Von meinem Opa erzählt man sich, dass wenn Frau Sophia Magnago ein Taxi brauchte, dann rief sie immer den „Joggl“ an – Opa war so in der ganzen Stadt bekannt. Oft musste er die Baronesse Giovannelli in Kaltern holen und in die Stadt bringen. Frau Baronin ließ ihn oft lange, sehr lange warten, bis sie fertig war, hat ihm die Wartezeit aber immer großzügig vergütet. Vom Uropa kann ich berichten, dass er immer wieder Prinzessinnen aus Bayern chauffieren durfte. 1911 ließ er sich extra einen Zweispänner, einen sogenannten Landauer bei der Kutscherfirma „Formann“ in Meran bauen, um ihn ausschließlich bei Hochzeiten und Rundfahrten für bessere Herrschaften in Verwendung zu bringen.
Ihr Großvater gründete das erste Taxiunternehmen.
Opa war ja schon sehr jung nach Innsbruck gezogen, um bei Firma Linser, die es heute noch gibt, die Lehre des Mechanikers anzutreten. Im Krieg war er der persönliche Chauffeur von Feldmarschall Erzherzog Josef von Habsburg. Das Automobil war somit schon sehr, sehr früh im Zentrum seines Lebens gewesen und hatte ihm dann den Lebensunterhalt für sich und seine Familie gesichert. Er war auch immer dankbar dafür, dass sein Vater Anton, mein Uropa, ihn nach Innsbruck in die Lehre geschickt hatte. Somit dürfte der Übergang sehr leicht gefallen sein. Uropa ist zeit seines Lebens immer Fiaker geblieben und Opa hat als Taxifahrer begonnen und ist durchgestartet. Er hatte ja auch das Glück Oma an seiner Seite zu haben, die ihn tatkräftig als gelernte Handelskauffrau (sie besuchte die Handelsoberschule bei den Englischen Fräulein in Brixen!) unterstützt hat.
Sie organisieren nostalgische Cabriofahrten – sehen Sie sich als Bewahrer einer Tradition?

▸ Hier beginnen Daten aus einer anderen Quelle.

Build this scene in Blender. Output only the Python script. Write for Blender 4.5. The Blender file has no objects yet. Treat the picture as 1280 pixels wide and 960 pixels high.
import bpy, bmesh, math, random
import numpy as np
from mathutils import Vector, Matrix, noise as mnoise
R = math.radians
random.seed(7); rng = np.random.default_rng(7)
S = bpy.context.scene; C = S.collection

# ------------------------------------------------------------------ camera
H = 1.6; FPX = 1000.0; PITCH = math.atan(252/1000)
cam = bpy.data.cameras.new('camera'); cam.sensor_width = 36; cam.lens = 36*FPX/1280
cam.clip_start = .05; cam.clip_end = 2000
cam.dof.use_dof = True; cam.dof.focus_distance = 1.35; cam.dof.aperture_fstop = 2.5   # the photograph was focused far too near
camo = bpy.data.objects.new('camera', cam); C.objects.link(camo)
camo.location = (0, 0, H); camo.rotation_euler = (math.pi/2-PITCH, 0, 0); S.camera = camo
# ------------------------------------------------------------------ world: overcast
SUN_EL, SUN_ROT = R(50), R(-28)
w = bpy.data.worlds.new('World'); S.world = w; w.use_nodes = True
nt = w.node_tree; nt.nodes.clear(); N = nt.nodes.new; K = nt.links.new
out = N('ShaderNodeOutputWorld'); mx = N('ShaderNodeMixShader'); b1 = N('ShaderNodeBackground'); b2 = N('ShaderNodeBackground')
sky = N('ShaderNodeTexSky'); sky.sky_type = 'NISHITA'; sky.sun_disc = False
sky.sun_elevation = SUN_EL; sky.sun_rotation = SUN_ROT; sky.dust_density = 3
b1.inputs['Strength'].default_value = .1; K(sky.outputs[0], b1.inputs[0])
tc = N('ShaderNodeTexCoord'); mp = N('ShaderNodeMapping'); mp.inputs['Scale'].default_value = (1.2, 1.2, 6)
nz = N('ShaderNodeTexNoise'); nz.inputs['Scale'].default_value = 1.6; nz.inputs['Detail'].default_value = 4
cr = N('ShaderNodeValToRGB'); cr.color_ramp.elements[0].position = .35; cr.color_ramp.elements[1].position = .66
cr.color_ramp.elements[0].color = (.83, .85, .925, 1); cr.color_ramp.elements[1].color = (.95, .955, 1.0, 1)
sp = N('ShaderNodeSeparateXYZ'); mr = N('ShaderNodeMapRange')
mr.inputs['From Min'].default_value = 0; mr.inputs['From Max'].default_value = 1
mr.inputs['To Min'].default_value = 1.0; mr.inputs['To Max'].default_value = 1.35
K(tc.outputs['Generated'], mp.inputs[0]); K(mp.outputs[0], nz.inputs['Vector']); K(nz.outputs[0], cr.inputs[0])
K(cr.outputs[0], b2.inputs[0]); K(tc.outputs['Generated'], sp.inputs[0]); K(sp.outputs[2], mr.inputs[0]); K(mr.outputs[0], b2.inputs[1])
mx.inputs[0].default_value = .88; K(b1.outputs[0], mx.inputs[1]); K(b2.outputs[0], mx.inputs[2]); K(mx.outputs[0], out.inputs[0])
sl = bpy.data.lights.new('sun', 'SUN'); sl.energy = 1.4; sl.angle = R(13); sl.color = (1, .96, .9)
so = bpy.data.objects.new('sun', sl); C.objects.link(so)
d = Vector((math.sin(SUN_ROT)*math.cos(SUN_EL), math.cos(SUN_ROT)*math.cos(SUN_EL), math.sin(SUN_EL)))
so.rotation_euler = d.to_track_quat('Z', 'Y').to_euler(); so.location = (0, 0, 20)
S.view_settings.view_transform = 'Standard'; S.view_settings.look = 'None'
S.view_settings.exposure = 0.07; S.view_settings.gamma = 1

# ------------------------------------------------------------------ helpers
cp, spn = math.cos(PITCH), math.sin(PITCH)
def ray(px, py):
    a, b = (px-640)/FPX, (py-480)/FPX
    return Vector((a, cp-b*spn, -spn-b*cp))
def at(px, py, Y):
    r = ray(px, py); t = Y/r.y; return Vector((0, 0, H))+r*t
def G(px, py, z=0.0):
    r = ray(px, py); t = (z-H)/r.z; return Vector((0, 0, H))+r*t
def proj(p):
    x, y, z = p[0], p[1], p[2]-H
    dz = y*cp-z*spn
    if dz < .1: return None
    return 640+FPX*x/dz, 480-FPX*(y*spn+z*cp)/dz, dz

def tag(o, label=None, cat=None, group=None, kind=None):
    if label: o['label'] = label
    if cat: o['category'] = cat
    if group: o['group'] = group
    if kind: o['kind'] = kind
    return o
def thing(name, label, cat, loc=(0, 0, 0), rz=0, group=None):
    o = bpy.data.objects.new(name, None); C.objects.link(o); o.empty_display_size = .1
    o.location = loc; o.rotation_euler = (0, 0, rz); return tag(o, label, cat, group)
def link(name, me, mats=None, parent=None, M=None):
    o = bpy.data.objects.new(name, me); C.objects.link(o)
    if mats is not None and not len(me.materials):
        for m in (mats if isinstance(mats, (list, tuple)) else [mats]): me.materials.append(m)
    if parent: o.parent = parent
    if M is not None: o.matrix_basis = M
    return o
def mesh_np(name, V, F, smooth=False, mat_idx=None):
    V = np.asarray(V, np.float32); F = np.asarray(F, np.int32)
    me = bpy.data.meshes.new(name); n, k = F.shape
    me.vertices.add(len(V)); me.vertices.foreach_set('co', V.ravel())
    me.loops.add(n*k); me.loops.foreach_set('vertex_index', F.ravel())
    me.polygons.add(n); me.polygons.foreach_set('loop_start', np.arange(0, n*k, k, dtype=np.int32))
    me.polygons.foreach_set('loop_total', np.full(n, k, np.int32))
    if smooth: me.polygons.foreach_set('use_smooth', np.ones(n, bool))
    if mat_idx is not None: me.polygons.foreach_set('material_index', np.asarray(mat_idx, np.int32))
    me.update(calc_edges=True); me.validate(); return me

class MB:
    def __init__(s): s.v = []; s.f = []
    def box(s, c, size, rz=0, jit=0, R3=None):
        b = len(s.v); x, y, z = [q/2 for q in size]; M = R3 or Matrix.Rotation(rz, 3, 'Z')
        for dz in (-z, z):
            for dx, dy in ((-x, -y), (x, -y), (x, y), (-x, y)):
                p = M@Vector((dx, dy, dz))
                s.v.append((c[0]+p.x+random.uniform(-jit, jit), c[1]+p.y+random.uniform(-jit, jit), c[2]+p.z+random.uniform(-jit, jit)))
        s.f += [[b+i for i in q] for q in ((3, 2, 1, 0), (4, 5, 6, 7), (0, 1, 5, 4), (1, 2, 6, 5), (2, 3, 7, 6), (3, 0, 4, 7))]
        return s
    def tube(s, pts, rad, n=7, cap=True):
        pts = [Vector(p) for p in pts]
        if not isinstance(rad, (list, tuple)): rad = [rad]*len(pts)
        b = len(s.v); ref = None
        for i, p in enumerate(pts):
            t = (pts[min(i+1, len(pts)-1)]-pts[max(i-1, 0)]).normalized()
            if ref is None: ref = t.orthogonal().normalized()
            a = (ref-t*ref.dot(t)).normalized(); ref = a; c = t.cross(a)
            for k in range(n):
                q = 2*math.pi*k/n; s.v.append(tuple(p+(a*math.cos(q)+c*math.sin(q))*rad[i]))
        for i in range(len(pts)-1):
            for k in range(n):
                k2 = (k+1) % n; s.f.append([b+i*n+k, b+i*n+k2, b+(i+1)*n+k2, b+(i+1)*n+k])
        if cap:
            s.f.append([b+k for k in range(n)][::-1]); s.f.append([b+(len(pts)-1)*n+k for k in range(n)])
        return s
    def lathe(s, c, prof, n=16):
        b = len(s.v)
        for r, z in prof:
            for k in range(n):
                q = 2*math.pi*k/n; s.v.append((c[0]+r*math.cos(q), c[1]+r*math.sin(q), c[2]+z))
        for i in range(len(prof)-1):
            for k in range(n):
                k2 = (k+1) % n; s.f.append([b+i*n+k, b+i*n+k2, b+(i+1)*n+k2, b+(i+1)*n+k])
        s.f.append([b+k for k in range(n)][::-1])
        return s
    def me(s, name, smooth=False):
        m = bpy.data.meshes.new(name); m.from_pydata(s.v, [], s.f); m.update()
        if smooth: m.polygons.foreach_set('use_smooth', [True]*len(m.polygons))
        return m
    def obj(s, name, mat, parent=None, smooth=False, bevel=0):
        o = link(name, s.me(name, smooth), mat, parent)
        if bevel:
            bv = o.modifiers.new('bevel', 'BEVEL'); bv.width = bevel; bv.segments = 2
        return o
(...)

Ja auf jeden Fall. Schauen Sie, ich mache ja genau das Gleiche wie Uropa und Opa zu ihren Zeiten. Ich betreue und begleite Personen von A nach B, die in meine Heimat kommen. Fiaker, Taxi und Busse, ein Cabrio sind ja „nur“ das Werkzeug, mit dem die Kernkompetenz ausgeübt wird. Die Zeiten ändern sich ja, ob man es will oder nicht, und wenn man mitgeht, dann kann man sich, seiner Herkunft und seinen Ahnen, die einen geprägt haben, treu bleiben! Ich wäre dankbar, wenn jemand Dokumente oder noch besser Fotos von meinem Urgroßonkel Jakob Hanspeter hätte, der sein ganzes Leben in Meran als Fiaker tätig war, in den Berglauben 38 lebte und dort 1926 verstarb, und mir davon Kopien überlassen könnte.